DIRECTIONS FOR THIS TASK - Lift out each line of the data that holds "Python".

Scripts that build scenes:
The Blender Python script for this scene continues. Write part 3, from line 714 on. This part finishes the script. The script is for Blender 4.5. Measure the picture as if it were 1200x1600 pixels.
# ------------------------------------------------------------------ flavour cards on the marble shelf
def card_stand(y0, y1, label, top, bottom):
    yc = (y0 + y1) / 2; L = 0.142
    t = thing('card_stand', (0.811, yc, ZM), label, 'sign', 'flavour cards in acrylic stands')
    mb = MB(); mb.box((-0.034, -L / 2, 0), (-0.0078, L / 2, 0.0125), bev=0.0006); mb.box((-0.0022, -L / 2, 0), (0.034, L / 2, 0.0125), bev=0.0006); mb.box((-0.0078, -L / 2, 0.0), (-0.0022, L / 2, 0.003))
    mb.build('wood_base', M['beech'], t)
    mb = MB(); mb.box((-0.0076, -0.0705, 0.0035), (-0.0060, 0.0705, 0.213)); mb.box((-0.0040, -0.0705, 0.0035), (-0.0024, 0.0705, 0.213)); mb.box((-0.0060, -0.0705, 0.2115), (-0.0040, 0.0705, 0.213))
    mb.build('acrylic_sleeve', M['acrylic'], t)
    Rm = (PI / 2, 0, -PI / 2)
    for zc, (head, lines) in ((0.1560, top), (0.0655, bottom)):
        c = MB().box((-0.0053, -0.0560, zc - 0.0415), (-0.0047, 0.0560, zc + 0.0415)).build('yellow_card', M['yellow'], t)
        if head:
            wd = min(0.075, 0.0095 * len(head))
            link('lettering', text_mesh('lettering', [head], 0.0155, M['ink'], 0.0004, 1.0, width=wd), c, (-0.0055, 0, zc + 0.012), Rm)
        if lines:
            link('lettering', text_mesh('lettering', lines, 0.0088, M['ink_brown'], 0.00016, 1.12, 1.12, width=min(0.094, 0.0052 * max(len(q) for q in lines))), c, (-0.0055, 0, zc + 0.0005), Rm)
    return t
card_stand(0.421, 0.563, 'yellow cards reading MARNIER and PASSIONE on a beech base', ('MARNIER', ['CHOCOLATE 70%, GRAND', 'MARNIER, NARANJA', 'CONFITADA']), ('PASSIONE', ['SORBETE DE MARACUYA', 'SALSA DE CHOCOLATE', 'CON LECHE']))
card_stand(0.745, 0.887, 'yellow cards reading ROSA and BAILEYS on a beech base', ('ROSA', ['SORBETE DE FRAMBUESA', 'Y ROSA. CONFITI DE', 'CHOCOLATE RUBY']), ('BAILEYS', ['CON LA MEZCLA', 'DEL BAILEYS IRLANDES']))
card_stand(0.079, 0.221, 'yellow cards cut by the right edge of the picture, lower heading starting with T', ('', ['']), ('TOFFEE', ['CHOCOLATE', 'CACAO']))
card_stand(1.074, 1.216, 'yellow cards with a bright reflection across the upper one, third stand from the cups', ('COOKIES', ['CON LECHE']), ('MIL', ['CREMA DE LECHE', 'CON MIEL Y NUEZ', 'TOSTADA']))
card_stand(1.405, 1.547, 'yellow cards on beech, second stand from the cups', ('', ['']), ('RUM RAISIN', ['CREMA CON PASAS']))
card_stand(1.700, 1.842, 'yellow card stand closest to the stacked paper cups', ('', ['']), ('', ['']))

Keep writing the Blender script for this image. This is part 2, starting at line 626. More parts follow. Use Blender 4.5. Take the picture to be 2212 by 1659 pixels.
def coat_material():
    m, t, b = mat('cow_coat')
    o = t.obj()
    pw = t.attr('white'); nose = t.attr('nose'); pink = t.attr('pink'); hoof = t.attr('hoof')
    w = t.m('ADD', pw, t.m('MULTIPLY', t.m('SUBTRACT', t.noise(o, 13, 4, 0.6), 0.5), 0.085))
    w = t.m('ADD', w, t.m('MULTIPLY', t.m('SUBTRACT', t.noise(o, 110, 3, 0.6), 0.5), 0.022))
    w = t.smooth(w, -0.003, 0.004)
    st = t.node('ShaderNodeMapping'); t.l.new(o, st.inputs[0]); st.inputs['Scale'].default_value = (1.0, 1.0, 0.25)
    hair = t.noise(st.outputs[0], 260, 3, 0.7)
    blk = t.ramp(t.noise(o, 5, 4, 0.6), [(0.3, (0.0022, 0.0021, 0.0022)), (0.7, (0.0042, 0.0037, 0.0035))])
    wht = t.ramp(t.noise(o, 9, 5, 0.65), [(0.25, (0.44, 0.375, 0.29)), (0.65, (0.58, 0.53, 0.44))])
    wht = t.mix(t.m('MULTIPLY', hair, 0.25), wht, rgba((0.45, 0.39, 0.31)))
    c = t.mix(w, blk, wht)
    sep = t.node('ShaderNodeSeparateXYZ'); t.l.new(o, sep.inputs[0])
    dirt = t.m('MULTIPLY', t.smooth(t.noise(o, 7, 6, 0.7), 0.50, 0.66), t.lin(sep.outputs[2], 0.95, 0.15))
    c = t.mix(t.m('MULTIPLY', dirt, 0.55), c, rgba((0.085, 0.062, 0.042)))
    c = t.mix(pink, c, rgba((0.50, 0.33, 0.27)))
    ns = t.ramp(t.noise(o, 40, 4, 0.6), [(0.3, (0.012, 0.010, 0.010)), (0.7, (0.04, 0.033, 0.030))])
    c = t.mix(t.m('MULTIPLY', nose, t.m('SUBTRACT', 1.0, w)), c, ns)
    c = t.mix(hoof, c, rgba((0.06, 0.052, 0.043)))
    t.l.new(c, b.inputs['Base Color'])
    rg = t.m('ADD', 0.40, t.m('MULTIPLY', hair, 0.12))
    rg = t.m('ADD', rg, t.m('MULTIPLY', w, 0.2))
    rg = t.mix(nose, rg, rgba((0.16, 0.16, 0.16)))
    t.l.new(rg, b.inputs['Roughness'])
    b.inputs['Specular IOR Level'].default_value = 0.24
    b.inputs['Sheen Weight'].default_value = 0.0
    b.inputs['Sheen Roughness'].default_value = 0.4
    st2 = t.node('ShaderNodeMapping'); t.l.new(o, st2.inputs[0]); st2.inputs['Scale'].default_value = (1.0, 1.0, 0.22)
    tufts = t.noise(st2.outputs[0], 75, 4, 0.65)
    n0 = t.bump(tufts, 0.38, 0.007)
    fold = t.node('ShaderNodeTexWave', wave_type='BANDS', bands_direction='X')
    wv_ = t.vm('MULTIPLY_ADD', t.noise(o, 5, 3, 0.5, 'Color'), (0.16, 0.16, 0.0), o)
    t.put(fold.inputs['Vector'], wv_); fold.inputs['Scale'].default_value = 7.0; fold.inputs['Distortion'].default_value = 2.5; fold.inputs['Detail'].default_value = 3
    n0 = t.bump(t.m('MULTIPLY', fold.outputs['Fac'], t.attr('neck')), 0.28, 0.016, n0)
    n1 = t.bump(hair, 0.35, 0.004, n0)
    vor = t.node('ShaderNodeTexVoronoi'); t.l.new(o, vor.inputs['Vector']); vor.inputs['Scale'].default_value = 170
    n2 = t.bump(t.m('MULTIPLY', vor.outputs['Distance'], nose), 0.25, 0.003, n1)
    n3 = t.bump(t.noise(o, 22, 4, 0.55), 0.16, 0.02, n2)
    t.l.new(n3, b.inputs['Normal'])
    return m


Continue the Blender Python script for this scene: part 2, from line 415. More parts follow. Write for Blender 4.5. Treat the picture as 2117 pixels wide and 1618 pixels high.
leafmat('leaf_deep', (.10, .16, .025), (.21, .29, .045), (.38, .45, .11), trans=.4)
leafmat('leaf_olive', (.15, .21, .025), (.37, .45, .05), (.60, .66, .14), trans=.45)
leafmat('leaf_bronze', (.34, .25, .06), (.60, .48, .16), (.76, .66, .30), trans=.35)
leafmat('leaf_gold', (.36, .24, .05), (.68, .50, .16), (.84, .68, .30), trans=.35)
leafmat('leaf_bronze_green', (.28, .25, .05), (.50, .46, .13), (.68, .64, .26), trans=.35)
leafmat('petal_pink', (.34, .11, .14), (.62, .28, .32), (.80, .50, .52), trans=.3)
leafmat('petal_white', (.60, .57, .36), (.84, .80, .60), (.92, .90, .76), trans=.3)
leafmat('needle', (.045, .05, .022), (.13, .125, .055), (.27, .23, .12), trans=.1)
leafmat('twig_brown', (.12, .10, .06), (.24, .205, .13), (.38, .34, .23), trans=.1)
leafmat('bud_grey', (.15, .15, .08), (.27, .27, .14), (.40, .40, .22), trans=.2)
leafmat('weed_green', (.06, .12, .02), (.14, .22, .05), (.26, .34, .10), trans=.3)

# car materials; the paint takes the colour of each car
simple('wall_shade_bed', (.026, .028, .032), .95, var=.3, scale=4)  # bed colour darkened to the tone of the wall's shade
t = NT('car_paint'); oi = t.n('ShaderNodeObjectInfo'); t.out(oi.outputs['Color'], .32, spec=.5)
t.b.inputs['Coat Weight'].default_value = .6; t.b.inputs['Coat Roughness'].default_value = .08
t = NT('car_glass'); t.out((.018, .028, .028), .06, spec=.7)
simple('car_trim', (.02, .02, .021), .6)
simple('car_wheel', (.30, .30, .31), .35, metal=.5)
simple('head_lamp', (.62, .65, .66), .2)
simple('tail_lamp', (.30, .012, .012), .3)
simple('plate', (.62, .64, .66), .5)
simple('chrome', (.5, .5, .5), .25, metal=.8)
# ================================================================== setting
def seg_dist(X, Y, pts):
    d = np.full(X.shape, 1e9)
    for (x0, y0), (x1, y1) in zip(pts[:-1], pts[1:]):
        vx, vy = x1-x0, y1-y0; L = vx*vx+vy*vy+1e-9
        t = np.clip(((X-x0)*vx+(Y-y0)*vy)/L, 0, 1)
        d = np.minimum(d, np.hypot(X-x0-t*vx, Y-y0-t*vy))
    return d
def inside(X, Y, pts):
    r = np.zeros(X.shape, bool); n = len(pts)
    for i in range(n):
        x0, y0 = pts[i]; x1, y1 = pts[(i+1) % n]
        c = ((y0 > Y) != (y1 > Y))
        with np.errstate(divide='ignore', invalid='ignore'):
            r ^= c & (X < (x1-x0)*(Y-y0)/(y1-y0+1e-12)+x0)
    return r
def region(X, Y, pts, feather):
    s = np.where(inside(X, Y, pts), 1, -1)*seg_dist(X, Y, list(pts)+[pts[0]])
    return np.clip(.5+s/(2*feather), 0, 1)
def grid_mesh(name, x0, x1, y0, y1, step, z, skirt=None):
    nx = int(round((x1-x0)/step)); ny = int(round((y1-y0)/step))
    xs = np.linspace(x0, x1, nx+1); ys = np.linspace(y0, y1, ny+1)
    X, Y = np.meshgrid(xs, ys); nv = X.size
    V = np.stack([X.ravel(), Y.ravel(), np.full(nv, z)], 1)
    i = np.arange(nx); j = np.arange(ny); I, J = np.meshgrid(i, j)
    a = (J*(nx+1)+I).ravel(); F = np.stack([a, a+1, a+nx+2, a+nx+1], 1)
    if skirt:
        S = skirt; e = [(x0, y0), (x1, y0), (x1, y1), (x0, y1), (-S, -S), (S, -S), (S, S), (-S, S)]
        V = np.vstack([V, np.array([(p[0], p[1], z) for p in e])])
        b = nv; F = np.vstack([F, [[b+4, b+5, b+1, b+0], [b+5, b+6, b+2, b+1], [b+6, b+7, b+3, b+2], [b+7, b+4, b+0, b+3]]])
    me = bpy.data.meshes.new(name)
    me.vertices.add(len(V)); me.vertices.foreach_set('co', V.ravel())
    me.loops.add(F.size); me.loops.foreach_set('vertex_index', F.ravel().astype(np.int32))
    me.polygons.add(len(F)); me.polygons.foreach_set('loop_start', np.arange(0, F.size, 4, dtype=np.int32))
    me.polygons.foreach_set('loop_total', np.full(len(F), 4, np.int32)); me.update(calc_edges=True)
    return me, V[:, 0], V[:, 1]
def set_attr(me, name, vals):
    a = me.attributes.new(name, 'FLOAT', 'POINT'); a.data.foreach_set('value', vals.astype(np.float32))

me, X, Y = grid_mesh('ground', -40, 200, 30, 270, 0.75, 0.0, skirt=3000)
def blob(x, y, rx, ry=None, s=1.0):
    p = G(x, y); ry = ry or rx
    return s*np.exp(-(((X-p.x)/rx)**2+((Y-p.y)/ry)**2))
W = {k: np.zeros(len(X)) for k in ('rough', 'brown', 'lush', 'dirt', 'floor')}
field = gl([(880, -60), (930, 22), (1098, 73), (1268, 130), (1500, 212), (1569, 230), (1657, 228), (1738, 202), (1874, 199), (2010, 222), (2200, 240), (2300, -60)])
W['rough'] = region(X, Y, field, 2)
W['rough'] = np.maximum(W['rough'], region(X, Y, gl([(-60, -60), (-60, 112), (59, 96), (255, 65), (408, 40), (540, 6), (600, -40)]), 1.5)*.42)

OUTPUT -
The Blender Python script for this scene continues. Write part 3, from line 714 on. This part finishes the script. The script is for Blender 4.5. Measure the picture as if it were 1200x1600 pixels.
Continue the Blender Python script for this scene: part 2, from line 415. More parts follow. Write for Blender 4.5. Treat the picture as 2117 pixels wide and 1618 pixels high.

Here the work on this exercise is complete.